Yes, why should we change a term that is historically fixed? A good parallel is the term “Scotch-Irish.” Many scholars object to it on the ground that the people involved only lived in Ireland, but were Scotch by blood. Yet the term is historically fixed, and understandable when you know the background.
Another parallel is the word “American.” The citizens of the United States think they have a monopoly on that term, yet aren’t Canadians and Brazilians “Americans” too? Should we change it to the more restricted “United Statesian,” to pay homage to the broader usage that “American” now holds? That would be as foolish as to give up the historically fixed “Pennsylvania Dutch” for the parvenu “Pennsylvania German.”
Not Obsolete Here!
The people of the Pennsylvania Dutch country, with the good sense of the Volk, have preserved, nay conserved, the historic term “Dutch,” with all of its time-honored overtones. The term “Dutch” meaning “German” may be obsolete in England, but it is certainly not obsolete in America. Ask a Berks County farmer what he is—and he will reply, “A Pennsylvania Dutchman.” “We’re Pennsylvania Dutch,” or “We’re Dutch,” will be his reply. You will insult him to call him a “German,” for that still means a nineteenth-century German emigrant “foreigner” rather than a person of native Pennsylvania Dutch stock.

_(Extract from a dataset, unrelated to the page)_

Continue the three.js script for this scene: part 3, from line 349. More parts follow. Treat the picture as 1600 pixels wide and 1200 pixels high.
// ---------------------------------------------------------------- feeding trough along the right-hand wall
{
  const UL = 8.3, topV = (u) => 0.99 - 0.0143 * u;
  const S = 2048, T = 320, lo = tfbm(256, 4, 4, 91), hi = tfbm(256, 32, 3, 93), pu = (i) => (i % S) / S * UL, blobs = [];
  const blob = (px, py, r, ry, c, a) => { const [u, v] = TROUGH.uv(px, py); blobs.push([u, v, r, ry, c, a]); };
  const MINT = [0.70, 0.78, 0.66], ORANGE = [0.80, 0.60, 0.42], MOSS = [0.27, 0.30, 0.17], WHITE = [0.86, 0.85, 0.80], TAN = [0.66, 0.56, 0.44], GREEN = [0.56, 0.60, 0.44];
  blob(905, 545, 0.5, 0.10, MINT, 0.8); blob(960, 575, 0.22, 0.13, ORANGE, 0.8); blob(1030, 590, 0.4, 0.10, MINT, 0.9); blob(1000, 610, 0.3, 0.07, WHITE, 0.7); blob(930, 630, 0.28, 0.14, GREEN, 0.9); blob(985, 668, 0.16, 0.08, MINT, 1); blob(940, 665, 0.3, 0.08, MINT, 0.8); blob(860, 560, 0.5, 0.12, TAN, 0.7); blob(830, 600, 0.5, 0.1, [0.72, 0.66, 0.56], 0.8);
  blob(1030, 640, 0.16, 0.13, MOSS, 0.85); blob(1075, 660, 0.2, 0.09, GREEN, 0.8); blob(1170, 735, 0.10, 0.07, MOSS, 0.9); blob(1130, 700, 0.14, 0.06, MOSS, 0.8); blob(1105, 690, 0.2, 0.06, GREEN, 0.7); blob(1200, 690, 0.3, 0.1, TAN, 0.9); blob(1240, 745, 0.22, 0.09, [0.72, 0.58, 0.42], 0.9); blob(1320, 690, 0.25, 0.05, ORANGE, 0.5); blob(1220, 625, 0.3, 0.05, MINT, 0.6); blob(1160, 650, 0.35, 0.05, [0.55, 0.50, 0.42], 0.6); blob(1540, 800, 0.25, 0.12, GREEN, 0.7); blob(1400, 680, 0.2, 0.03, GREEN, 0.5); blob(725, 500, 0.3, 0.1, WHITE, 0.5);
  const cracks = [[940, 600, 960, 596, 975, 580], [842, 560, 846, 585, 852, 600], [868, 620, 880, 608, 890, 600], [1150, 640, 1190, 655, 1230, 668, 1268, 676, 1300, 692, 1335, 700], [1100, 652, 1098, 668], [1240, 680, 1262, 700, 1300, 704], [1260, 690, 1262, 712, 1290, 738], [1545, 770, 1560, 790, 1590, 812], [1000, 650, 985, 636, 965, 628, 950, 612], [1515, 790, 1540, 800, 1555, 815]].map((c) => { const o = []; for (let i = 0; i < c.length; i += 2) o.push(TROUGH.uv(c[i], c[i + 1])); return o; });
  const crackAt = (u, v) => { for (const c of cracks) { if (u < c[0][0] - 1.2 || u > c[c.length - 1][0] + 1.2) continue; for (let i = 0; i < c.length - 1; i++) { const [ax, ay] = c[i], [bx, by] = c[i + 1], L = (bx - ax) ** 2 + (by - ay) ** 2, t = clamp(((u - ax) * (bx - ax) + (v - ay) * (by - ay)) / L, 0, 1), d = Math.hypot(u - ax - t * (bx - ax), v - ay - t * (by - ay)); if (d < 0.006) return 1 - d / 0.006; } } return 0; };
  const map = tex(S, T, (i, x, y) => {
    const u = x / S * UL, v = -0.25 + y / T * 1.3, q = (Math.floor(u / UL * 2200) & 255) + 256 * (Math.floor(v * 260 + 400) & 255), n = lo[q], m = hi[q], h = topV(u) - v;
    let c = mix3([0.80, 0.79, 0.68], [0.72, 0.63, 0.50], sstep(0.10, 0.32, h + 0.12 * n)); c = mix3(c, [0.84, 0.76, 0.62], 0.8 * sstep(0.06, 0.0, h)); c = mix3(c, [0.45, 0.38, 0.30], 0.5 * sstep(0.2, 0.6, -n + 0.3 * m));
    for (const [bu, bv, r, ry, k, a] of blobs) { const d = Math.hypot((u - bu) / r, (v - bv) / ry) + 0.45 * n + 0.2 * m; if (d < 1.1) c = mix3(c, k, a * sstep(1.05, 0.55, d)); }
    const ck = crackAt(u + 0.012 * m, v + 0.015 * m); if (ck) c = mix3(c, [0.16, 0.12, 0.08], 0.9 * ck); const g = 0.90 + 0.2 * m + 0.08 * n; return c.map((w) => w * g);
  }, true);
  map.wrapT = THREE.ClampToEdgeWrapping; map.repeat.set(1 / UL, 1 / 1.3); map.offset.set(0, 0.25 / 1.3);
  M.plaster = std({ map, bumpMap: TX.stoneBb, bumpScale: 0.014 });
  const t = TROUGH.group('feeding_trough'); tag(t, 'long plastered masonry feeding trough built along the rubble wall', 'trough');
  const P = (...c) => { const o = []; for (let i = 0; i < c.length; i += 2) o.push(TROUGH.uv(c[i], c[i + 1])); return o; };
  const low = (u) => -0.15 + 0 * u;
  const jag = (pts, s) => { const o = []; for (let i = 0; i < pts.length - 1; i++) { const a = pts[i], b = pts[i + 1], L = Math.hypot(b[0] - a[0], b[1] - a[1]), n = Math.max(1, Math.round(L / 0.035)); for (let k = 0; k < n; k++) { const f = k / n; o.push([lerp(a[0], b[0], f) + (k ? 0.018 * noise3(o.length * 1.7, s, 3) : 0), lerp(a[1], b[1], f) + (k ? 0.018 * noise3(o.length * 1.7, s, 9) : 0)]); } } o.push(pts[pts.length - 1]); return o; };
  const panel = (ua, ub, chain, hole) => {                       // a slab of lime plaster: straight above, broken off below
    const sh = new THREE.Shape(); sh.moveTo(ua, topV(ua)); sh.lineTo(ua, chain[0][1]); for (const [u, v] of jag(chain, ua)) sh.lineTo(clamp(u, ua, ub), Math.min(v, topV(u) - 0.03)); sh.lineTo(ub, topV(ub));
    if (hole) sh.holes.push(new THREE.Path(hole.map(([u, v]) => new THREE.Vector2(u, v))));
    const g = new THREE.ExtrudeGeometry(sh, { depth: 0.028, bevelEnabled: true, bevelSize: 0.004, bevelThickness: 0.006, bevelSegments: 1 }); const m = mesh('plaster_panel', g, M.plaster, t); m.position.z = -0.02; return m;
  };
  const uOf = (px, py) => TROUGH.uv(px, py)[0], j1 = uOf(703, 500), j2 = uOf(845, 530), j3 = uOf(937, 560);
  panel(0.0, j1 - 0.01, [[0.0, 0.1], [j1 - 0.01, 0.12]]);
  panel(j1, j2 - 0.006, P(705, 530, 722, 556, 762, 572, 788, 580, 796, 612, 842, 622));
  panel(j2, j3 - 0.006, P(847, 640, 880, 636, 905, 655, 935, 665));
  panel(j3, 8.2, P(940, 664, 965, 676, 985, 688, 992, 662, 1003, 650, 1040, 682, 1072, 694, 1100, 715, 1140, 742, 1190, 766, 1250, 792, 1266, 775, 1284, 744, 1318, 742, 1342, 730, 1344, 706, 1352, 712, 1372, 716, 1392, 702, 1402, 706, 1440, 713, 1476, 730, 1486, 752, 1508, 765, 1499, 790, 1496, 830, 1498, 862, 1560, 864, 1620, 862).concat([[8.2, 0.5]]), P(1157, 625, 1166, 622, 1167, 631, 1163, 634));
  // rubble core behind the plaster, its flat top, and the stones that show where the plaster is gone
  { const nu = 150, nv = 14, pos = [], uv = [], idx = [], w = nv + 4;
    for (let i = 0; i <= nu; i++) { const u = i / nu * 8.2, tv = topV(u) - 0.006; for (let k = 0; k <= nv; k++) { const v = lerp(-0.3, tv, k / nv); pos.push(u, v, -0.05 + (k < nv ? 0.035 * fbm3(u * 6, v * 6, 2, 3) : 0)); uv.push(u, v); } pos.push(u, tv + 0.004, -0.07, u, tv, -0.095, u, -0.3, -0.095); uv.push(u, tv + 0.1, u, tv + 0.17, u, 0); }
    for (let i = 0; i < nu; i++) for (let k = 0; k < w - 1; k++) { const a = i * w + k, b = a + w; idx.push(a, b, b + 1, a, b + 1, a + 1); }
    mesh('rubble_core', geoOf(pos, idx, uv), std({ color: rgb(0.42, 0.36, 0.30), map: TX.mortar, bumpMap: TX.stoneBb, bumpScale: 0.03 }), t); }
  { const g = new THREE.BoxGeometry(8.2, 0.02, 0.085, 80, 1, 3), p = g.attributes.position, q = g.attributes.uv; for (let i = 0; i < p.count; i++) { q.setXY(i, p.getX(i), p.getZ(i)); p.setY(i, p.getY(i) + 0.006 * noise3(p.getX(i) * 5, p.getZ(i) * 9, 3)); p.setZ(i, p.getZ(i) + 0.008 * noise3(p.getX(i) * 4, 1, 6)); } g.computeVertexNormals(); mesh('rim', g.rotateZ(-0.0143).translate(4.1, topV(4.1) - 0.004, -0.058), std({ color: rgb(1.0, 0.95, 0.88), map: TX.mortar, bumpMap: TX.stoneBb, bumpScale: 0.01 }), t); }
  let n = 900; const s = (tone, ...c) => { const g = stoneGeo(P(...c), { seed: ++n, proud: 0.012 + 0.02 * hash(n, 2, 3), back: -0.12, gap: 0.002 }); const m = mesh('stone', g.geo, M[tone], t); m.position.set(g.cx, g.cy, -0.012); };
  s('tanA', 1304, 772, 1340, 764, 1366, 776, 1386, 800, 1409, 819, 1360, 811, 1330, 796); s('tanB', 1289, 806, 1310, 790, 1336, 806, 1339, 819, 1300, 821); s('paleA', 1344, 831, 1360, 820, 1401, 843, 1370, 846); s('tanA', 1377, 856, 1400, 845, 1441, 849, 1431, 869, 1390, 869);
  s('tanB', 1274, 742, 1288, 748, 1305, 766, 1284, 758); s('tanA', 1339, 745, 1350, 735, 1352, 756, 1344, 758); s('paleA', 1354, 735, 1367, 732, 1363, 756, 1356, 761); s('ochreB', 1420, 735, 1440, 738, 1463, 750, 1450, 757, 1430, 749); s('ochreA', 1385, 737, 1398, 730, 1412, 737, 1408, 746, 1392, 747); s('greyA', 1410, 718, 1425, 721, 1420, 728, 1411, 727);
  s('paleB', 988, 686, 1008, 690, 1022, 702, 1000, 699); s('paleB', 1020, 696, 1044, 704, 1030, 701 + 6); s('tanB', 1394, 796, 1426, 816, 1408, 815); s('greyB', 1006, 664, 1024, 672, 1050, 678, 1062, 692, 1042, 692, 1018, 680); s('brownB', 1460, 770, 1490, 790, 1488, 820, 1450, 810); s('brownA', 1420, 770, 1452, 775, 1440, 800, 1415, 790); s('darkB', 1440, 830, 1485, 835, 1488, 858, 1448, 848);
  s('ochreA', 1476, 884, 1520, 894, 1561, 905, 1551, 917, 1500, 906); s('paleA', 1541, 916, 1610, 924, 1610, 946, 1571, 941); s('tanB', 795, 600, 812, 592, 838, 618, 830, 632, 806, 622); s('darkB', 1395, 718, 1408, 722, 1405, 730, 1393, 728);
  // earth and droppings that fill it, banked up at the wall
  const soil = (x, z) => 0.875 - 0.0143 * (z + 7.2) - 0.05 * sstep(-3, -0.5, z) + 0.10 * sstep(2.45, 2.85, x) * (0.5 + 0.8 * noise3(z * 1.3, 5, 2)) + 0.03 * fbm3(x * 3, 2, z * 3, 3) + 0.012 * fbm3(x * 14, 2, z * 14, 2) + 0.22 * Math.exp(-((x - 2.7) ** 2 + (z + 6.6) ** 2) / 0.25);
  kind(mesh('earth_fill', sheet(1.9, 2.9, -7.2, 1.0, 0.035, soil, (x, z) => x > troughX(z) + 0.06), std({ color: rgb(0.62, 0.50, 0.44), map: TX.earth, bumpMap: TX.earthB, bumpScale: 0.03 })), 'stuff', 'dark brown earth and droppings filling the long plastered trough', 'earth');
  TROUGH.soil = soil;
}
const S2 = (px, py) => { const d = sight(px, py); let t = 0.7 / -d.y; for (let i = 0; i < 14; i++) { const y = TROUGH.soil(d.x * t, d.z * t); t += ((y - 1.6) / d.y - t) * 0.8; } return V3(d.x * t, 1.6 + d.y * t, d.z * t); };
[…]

The word “Dutch” in America still means “German” not only in the combination “Pennsylvania Dutch” but also in the phrases, “Dutch cupboard,” “Dutch oven,” “Dutch cheese,” “Dutch cake.” Need I say more?
Scholars versus People
The present situation represents a conflict between the established usage of the people, who prefer the term “Pennsylvania Dutch,” as over against a small group of the scholars, who prefer “Pennsylvania German” and are trying to impose their late and less historical term upon the people themselves. The scholars have adjusted themselves to the changed status of Germany and the Germans, and they expect the people to follow suit, giving up a terminology that has held its own since the Middle Ages.
But when scholars battle the people, when the “gown” attempts to reform the “town,” it’s a losing battle. As for me and my house, I choose the side of the people!